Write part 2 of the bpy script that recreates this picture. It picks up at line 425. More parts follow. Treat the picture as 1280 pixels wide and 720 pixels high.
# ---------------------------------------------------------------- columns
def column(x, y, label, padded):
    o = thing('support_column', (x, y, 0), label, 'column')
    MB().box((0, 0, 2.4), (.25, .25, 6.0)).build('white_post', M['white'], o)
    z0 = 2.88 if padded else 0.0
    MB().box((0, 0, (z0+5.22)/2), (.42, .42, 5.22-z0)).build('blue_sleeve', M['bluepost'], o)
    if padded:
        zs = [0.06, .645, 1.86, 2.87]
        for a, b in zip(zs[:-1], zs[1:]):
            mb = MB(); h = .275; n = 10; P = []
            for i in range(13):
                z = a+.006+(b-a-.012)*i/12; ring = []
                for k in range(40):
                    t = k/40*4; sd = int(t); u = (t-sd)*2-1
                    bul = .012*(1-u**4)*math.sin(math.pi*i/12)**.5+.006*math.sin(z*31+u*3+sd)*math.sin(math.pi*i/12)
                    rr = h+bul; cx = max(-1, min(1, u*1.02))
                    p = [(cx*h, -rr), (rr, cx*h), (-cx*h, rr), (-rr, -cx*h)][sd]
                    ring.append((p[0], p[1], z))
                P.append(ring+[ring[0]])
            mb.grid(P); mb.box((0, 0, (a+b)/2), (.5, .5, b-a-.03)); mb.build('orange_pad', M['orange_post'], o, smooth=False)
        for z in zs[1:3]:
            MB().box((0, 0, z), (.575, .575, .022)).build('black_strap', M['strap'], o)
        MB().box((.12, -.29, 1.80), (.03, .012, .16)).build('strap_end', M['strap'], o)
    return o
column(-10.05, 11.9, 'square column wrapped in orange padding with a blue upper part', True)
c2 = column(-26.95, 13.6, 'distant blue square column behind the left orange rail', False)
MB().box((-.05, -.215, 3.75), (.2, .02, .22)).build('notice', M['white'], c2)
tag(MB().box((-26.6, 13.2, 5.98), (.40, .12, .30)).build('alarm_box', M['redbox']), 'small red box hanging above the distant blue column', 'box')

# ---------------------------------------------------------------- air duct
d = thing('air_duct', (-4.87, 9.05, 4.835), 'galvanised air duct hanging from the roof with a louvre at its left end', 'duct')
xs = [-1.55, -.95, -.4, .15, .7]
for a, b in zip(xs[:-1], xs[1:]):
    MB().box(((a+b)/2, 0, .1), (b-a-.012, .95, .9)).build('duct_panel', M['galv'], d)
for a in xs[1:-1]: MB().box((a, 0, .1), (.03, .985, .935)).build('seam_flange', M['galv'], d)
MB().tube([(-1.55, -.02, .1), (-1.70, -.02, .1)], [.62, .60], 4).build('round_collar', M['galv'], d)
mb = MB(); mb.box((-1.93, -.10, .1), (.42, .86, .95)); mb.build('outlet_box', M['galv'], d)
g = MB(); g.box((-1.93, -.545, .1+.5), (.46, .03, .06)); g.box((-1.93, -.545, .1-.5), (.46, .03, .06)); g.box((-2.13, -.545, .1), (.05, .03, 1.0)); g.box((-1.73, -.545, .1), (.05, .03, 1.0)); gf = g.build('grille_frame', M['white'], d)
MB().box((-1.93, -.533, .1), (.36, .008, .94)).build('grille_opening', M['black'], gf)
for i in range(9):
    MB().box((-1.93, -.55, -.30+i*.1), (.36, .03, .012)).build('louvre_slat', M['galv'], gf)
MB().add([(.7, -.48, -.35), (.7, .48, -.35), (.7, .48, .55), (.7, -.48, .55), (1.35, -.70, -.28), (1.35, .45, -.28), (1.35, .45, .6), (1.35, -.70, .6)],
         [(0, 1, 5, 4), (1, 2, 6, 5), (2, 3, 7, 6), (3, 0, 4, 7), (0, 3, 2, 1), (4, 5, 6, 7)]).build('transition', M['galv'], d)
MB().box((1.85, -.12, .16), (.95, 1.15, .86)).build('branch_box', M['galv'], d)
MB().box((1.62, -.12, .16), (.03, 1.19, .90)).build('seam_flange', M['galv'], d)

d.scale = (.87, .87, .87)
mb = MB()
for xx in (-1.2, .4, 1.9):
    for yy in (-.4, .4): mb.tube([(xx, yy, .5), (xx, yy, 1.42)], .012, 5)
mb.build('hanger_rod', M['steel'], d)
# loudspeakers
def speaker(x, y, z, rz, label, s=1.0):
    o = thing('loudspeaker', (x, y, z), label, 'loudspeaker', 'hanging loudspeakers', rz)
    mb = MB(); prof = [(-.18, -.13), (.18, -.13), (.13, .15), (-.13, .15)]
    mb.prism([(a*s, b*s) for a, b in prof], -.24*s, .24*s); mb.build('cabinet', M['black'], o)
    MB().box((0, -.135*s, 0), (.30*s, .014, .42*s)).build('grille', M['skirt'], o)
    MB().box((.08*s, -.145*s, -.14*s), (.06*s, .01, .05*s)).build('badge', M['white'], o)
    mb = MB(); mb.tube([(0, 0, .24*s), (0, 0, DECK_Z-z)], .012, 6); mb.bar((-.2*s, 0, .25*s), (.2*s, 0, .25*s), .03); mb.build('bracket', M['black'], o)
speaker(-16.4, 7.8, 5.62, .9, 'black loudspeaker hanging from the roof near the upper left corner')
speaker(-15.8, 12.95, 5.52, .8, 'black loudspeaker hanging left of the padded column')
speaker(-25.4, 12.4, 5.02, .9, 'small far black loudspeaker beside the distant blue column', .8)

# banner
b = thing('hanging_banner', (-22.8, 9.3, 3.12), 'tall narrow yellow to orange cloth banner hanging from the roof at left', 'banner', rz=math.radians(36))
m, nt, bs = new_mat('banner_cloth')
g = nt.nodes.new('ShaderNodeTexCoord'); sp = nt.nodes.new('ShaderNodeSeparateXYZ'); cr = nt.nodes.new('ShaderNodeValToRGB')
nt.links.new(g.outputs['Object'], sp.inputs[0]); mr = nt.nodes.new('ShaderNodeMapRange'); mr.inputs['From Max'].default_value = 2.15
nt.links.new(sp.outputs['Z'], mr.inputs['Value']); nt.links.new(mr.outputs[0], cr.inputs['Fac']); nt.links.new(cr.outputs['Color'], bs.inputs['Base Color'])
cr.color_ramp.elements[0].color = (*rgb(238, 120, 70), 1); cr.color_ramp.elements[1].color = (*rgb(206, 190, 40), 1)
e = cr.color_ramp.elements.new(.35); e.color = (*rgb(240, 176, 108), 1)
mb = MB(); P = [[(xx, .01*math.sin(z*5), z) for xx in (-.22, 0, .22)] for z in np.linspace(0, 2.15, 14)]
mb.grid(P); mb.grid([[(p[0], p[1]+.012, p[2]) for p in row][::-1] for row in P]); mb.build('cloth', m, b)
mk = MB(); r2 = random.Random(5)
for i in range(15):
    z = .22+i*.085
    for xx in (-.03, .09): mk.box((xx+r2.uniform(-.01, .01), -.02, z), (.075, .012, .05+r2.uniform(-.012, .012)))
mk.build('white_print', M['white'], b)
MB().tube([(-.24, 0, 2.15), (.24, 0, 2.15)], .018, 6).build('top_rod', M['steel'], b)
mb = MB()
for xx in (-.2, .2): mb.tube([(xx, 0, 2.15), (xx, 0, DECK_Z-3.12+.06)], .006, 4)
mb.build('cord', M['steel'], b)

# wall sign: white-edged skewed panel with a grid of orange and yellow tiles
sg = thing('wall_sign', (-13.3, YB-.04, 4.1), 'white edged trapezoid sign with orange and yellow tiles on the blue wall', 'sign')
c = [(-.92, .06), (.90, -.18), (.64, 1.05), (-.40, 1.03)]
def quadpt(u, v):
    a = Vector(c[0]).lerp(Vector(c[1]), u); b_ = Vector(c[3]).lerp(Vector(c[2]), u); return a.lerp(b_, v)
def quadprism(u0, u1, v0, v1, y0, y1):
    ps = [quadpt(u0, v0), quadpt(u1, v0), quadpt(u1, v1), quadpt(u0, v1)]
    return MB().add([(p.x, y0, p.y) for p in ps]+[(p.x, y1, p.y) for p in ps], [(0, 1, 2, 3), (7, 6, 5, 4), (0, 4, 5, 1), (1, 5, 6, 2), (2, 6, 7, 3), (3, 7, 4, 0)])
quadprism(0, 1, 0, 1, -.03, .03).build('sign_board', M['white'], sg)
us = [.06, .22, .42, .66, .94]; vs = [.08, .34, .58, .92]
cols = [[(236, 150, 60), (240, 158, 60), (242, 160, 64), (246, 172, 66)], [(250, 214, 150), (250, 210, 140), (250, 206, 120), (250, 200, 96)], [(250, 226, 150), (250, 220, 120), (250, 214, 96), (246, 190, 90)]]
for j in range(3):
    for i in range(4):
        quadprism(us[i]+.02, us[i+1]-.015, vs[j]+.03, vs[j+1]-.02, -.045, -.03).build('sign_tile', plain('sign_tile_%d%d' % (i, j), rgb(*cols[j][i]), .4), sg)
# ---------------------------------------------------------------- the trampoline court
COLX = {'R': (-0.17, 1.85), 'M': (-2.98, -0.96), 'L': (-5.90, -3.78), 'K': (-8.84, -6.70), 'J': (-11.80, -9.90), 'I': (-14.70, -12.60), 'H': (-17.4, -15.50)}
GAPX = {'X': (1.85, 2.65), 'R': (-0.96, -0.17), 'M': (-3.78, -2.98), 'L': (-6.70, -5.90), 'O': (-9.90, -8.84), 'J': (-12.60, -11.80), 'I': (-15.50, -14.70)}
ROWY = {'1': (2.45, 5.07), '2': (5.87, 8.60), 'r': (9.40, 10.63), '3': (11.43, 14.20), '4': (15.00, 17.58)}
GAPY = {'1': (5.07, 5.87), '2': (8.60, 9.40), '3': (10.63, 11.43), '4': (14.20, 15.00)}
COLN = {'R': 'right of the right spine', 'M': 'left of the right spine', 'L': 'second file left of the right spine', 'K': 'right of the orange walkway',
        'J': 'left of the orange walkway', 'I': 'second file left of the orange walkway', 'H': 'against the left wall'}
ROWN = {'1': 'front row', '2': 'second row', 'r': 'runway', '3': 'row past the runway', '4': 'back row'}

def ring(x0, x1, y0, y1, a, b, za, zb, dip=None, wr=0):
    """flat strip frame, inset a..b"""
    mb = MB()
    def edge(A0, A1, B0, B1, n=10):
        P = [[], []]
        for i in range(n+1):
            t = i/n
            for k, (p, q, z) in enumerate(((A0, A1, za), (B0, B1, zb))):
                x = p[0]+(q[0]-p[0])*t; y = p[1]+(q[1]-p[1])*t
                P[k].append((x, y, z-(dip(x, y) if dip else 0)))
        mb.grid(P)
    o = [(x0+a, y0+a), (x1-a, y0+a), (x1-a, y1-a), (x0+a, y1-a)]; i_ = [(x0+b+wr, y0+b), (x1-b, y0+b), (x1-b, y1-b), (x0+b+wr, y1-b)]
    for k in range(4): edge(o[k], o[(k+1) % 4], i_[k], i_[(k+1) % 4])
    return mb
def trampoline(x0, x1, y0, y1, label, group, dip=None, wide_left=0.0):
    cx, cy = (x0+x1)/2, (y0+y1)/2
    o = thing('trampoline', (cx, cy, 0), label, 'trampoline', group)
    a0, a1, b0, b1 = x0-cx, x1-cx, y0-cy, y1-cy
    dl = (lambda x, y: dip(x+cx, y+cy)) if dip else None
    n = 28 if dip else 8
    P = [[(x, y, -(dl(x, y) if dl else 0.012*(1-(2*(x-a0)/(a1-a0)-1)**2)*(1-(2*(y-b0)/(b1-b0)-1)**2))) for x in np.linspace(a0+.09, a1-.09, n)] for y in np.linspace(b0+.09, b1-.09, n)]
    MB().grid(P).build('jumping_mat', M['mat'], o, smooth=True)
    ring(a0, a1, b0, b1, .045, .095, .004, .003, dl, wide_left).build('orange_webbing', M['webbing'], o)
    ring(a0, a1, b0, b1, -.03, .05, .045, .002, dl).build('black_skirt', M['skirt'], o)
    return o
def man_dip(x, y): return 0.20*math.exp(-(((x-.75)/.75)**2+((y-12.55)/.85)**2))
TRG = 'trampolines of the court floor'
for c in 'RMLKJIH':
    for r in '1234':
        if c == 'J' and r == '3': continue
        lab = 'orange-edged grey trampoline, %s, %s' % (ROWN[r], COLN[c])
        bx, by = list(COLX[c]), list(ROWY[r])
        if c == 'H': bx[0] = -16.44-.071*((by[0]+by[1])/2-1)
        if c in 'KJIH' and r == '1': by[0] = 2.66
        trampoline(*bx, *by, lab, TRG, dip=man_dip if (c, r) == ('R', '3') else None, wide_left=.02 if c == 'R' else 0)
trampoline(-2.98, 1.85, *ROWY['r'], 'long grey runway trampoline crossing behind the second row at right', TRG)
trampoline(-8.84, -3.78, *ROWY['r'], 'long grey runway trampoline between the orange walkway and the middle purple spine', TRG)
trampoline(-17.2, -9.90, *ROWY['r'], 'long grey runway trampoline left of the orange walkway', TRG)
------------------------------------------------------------
__REQUIRED WORK__
Return nothing except the number of lines that include the string "part".

__TASK ANSWER__
2